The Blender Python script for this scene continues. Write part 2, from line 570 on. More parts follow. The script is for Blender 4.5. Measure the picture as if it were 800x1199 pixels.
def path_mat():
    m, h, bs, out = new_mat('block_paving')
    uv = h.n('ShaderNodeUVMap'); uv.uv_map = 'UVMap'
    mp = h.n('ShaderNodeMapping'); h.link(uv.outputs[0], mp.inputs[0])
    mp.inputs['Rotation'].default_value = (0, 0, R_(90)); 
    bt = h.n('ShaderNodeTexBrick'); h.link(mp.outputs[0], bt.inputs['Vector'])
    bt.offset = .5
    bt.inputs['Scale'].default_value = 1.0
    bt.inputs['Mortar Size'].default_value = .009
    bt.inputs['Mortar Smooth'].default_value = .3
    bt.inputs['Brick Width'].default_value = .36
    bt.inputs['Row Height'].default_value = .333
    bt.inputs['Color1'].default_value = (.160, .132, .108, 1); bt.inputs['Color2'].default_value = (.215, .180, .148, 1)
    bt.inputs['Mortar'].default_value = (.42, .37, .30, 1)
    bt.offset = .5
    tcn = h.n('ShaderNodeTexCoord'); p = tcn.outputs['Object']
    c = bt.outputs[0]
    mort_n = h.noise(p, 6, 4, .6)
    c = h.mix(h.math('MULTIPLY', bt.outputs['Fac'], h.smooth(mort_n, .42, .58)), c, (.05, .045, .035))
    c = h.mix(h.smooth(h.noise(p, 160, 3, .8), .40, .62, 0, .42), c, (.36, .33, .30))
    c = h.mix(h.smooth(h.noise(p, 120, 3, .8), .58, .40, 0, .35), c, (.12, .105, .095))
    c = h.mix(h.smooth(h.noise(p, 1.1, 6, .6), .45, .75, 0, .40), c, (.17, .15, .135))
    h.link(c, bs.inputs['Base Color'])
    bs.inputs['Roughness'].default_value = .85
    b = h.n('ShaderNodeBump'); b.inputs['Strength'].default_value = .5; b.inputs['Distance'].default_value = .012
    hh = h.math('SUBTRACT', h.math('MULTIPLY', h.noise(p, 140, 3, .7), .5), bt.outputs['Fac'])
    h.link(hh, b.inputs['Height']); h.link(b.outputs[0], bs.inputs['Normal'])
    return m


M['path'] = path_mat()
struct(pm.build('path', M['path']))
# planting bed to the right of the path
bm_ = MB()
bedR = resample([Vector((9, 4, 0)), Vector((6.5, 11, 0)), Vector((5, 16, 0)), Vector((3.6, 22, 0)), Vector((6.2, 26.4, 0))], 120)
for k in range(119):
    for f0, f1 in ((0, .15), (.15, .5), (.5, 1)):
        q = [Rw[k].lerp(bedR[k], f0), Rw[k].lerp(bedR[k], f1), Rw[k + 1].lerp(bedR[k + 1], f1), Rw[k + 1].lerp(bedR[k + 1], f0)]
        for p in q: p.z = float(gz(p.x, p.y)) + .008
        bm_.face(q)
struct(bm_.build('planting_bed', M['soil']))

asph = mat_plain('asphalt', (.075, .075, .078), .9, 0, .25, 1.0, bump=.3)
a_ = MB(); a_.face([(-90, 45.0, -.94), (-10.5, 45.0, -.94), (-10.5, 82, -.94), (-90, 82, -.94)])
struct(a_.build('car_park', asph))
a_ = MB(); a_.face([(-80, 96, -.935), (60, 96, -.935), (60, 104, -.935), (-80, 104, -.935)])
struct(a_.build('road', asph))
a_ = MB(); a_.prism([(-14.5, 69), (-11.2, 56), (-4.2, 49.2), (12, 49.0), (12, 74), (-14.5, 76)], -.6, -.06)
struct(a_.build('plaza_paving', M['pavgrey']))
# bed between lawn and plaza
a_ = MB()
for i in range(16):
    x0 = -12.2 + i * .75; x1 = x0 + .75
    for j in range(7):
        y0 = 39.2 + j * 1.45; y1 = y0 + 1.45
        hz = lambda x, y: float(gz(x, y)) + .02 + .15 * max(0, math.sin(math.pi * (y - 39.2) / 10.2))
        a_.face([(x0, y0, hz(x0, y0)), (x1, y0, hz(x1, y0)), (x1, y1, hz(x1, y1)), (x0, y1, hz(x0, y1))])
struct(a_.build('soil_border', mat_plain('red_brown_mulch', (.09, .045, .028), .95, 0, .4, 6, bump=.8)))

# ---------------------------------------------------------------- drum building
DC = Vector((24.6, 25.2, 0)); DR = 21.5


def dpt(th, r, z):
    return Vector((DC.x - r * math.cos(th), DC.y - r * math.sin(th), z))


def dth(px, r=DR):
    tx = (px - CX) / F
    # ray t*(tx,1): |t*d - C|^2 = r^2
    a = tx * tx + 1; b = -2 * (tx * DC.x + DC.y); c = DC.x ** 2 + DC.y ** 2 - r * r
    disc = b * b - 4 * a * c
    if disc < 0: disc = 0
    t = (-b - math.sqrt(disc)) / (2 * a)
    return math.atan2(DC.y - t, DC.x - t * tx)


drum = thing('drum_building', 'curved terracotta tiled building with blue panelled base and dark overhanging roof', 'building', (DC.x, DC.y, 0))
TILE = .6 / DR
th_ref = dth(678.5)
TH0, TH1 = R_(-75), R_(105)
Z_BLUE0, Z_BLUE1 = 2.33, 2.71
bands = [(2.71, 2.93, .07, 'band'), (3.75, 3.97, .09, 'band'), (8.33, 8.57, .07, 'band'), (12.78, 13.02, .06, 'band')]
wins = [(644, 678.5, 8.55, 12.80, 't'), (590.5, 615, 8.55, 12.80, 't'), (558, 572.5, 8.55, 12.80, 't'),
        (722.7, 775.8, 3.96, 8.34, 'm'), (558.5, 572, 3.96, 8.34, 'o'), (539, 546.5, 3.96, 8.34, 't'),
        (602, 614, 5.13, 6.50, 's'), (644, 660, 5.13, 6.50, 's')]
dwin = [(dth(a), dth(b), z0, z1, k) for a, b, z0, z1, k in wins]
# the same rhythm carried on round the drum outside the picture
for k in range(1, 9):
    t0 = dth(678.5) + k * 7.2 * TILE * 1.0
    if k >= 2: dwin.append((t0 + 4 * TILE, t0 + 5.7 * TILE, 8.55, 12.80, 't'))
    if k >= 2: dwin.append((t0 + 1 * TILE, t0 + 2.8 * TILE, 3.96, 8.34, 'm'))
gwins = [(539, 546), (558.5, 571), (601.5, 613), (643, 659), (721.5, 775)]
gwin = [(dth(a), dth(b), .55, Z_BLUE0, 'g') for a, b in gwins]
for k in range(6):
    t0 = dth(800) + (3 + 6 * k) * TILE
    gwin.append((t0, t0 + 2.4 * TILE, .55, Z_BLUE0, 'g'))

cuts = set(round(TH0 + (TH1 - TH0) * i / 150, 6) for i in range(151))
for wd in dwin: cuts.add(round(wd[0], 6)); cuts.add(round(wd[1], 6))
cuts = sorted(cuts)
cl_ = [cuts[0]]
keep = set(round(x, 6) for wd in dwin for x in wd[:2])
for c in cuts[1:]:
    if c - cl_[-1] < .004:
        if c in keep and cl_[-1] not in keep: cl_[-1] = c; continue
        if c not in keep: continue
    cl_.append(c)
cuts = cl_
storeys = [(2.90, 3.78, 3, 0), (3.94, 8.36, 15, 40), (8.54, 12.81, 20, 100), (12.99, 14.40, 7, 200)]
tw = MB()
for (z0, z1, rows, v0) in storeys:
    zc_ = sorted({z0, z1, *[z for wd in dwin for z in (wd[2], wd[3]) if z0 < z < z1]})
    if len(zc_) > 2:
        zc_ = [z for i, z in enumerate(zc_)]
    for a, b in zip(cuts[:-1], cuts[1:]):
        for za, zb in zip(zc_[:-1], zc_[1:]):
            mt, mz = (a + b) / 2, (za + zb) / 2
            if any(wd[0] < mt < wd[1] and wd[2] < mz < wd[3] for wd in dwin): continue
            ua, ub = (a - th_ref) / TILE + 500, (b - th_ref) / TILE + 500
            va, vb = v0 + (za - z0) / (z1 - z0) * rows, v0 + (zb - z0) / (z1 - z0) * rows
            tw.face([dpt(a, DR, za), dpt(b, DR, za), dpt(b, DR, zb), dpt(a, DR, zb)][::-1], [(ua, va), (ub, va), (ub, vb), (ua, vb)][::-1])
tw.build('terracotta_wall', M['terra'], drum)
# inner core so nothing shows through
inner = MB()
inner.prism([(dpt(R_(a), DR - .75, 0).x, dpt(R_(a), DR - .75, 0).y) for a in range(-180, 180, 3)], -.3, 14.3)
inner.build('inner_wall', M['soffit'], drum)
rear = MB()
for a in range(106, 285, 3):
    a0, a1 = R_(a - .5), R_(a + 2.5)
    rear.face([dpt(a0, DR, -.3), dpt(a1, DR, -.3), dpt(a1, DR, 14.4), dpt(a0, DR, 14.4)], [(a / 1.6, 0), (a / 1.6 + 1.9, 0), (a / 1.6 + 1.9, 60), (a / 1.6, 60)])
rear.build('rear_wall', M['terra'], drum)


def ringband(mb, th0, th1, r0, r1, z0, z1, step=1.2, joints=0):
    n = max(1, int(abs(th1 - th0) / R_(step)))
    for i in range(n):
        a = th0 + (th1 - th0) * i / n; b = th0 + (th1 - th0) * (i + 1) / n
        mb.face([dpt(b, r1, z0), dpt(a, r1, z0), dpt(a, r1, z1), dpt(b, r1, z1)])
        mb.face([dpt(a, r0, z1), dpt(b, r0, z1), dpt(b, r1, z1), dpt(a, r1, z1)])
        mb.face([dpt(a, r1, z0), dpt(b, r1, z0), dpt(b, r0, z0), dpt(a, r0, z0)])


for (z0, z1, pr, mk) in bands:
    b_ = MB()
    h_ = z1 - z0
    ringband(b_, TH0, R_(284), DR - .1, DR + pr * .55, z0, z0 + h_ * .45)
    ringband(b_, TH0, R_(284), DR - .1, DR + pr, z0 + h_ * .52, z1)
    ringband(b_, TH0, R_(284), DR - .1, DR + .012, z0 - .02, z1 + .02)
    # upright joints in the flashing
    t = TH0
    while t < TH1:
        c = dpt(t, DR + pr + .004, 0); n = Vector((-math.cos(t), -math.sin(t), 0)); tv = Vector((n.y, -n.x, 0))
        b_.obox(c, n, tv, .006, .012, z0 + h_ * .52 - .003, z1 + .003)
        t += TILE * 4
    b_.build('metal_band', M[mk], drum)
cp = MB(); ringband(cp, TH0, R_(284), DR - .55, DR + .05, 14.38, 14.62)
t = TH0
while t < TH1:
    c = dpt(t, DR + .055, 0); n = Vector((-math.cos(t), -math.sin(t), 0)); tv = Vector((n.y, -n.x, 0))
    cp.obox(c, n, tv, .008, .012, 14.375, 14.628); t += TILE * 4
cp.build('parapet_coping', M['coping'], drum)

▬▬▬

DIRECTIVE ->
Go through the data above and find the lines with the word "picture". Copy each of those lines.

THE RESULT ->
The Blender Python script for this scene continues. Write part 2, from line 570 on. More parts follow. The script is for Blender 4.5. Measure the picture as if it were 800x1199 pixels.
# the same rhythm carried on round the drum outside the picture